D’ailleurs, ces premières cotisations une fois épuisées, comment le club va-t-il fonctionner, respecter ses engagements vis-à-vis de ses partenaires dont le cabinet d’une vingtaine de professionnels et l’écosystème logistique et relationnel facturés à près de 200 millions annuels (masse salariale et charges d’environ 18 millions par mois) pour assurer toutes les taches, programmes et projets d’un Club dont les sociétaires sont tous occupés ailleurs ? Des cotisations suffisent-elles à donner du crédit à un club d’investisseurs digne de ce nom ?
Ces questions et bien d’autres chuchotées au sein et en dehors du club sont posées et à résoudre si l’organisation veut se donner un nouveau départ. Un autre départ ? Abderrahmane Diouf, va-t-il tenir bon la rampe avec ces manœuvres à peine voilées, pour lui faire porter le chapeau de cette tentative d’instrumentalisation avortée en faveur d’intérêts particuliers, qui le désignent comme bouc émissaire, le cas échéant l’agneau du sacrifice ?
En tout cas, il risque d’apprendre à ses dépens, que si la politique n’est pas un dîner de gala, elle a au moins ses codes qu’il a appris à maîtriser. Tout le contraire du maelstrom des affaires ou comme dit l’adage arabe : “ la main qu’on veut mais ne peut pas couper, il faut l’embrasser. Jusqu’à ce qu’on puisse la couper……” Le dernier communiqué qui prétend annuler celui du 14 mai en un trait de plume, fruit d’un compromis a minima, bancal et peu crédible, est révélateur du désarroi qui s’est installé dans les rangs du Cis.

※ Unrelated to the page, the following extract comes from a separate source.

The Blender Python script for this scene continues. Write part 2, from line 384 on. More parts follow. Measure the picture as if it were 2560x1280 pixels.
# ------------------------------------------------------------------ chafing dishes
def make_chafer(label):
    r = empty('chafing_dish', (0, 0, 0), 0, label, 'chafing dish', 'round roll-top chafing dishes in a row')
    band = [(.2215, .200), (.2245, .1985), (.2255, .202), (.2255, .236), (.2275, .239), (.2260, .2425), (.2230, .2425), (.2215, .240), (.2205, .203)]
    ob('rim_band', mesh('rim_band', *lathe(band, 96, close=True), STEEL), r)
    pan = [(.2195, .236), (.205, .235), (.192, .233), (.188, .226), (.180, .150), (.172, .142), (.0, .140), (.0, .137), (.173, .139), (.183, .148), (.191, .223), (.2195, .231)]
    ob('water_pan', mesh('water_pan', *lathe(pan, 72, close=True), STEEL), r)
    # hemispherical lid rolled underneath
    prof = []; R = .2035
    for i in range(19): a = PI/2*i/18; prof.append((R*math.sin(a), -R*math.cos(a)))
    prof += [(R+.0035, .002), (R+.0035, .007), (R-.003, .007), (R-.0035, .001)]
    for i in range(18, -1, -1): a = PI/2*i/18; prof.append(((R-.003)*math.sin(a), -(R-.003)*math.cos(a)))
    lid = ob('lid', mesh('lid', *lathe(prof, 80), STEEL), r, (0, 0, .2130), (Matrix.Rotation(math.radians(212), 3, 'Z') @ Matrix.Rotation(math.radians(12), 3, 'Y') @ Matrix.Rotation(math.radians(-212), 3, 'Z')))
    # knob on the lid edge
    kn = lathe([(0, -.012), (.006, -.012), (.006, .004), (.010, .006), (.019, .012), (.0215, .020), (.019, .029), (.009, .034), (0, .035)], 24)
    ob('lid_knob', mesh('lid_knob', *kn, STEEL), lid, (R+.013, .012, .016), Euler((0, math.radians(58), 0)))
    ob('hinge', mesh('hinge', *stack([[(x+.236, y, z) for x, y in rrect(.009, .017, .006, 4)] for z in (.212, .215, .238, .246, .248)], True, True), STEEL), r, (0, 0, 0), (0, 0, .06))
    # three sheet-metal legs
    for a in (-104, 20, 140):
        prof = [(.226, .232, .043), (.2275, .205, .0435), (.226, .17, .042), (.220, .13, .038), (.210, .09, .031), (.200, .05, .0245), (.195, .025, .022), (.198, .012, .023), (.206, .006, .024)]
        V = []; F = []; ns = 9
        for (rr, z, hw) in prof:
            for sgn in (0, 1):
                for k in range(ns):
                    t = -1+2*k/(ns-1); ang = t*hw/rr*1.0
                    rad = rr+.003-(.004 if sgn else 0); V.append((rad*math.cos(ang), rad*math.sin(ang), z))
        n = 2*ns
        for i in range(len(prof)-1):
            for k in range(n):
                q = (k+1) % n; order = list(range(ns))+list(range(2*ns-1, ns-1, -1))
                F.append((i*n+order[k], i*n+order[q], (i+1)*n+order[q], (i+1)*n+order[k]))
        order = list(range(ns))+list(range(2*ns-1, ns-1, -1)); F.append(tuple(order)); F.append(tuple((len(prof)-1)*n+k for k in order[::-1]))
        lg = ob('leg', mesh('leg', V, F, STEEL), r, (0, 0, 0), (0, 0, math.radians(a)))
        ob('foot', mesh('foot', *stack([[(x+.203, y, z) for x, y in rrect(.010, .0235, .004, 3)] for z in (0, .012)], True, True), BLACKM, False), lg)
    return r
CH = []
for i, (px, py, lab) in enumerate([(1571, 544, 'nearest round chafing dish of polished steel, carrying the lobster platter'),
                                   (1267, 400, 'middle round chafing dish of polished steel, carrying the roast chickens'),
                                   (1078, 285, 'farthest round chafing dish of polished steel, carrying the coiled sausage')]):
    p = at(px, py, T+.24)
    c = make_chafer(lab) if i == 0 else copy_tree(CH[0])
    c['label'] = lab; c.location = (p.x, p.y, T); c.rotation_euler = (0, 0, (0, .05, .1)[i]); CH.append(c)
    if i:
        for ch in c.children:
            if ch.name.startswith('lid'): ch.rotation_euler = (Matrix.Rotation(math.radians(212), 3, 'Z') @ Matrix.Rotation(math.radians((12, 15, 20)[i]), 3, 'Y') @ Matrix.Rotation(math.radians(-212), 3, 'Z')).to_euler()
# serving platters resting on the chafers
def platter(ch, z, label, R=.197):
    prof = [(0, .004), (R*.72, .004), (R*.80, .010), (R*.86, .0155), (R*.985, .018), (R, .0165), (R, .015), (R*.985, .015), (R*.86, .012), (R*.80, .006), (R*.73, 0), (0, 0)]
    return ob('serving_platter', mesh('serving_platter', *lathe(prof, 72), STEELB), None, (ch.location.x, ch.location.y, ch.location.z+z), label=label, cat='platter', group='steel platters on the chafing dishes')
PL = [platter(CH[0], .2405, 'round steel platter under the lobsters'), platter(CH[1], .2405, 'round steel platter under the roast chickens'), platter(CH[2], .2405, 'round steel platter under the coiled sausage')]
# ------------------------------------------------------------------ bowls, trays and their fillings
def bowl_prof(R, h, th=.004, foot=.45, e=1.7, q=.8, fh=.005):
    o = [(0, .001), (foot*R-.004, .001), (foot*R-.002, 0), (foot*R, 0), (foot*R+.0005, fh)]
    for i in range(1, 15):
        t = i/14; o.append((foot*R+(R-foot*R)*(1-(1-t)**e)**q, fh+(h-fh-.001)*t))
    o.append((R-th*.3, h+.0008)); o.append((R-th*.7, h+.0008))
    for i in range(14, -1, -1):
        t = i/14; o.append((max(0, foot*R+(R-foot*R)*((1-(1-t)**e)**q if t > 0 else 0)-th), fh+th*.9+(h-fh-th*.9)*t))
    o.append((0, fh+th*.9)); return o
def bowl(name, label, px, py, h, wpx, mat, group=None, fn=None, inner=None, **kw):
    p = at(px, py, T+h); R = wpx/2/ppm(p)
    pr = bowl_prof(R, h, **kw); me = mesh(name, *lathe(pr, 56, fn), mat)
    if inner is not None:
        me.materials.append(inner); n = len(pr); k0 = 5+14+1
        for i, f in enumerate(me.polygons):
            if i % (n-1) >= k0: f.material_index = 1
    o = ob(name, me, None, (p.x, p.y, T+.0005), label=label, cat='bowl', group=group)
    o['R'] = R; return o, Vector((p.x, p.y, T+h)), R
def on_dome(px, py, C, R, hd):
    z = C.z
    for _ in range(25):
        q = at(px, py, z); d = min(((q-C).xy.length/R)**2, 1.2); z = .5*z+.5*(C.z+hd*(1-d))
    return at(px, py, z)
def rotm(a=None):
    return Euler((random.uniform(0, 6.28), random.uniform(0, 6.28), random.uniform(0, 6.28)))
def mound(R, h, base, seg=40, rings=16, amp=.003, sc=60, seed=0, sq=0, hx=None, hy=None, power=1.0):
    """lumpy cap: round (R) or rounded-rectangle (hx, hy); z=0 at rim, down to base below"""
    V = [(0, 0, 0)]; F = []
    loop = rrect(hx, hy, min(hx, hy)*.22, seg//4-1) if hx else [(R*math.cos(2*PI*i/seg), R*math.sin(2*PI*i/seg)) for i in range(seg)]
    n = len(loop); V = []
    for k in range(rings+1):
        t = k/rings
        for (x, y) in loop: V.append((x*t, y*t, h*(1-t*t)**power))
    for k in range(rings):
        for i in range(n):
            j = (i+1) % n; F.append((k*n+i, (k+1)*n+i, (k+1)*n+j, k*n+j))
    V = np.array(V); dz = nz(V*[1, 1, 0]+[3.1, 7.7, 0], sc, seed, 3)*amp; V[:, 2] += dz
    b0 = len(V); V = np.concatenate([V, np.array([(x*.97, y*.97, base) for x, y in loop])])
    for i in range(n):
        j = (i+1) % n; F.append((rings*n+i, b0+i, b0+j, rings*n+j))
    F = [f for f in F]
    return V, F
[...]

En réalité on a eu droit à deux communiqués dans la journée. Un premier dénonce fermement et en des termes peu amènes le communiqué de soutien du Cis à Akilee, bloqué par le Président de l’organisation mais fuité dans la presse, probablement par son auteur. Tard dans la soirée on a eu droit à un deuxième communiqué laconique qui essaie de ménager la chèvre et le chou, de sauver maladroitement la face, face aux uns et aux autres, au risque de friser le ridicule.